Discussion in 'Trading' started by rizwanuk, Oct 5, 2005.

  1. rizwanuk


    Does Volatility of a particular market has any correlation with its trendiness?

    Does increased volatility usually co exists or results in more trends or choppy markets?

    Any insight, tips, thoughts or comments on the relationship between volatility and trend will be welcome.
  2. rizwanuk


    I will appreciate any comments also if you have read any papers or books on this subject, I will appreciate a reference.
  3. At the beginning of a new (long-term) trend the volatility is low, and the older the trend growths, the higher the volatility increases. Just my 2 cents.
  4. kut2k2


    Depends on what you mean by volatility. During a strong uptrend that lasts several days in a row, volatility as measured by standard deviation of daily returns will be low, but volatility as measured by ATR will be high.
  5. hcour

    hcour Guest

    Volatility is relative. Markets cycle from low volatility to high volatility, a constant ebb and flow. In trading-ranges (consolidations) volatility is low, in a trend it's high. TR's start where trends end, as Pretzel noted, on climactic behavior, so the beginning of a TR has wide swings, high volume, wide price spreads, then at some point in the TR volatility contracts, volume diminishes, spreads and price swings narrow and the market is preparing for the next trend. Price may form an apex ("triangle" for pattern purists) as volatility reaches its nadir, then explodes to a new trend. There may be cycles of high/low vol w/in the TR itself, all preparation for the next move. These are general principles of course and there are infinite variations. Wyckoff is a good source for this, though he doesn't mention volatility specifically, that's what he's talking about.

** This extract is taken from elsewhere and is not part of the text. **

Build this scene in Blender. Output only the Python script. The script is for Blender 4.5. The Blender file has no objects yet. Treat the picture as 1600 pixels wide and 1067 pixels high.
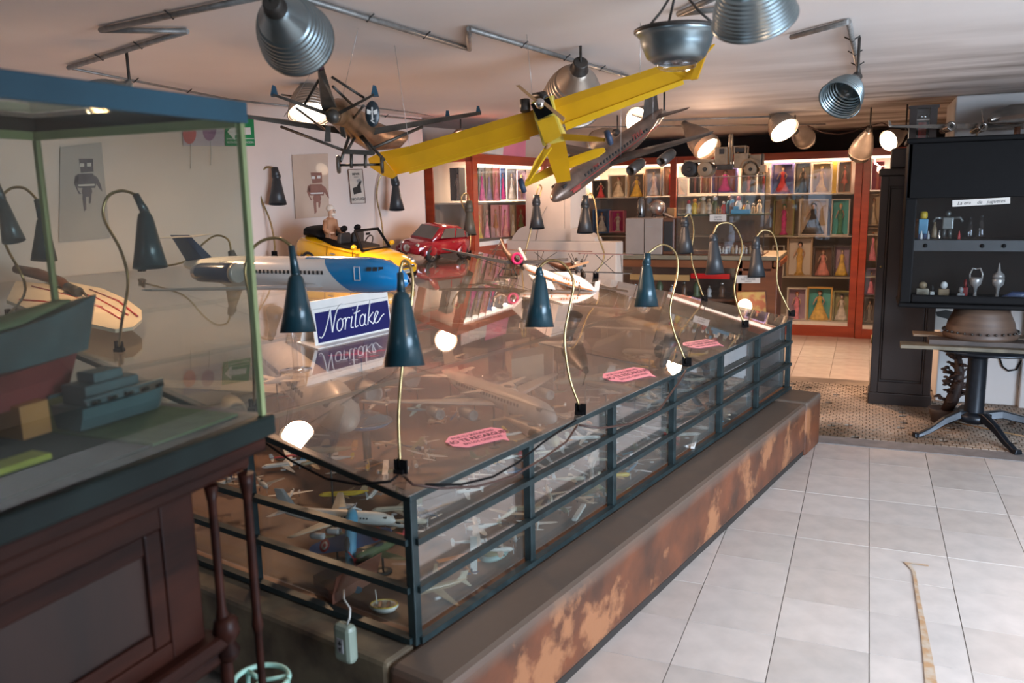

  6. One of my concerns is that most people don't truly understand "implied" volatility (as reflected in the VIX, for example) vs. "historical" volatility. The two, when compared to one another actually show the trending direction, if not the magnitude (gammas) of the move.

    Due to basic math, as markets trend up or down, volatility goes up and vice-versa, when markets “stabilize” or become “choppy” implied volatility goes down.

    I suggest that you search through www.traders.com for articles on the subject ( a good start).


  7. Hi rizwa,

    People love talking Trend and Volatility around here. My advice to you about this is not to bother too much with it and certainly not to ask questions about their interrelation on ET. Simply do a search on TREND and you'll understand what I mean.

    If you ever want to make money, you'll have to ask yourself different questions altogether.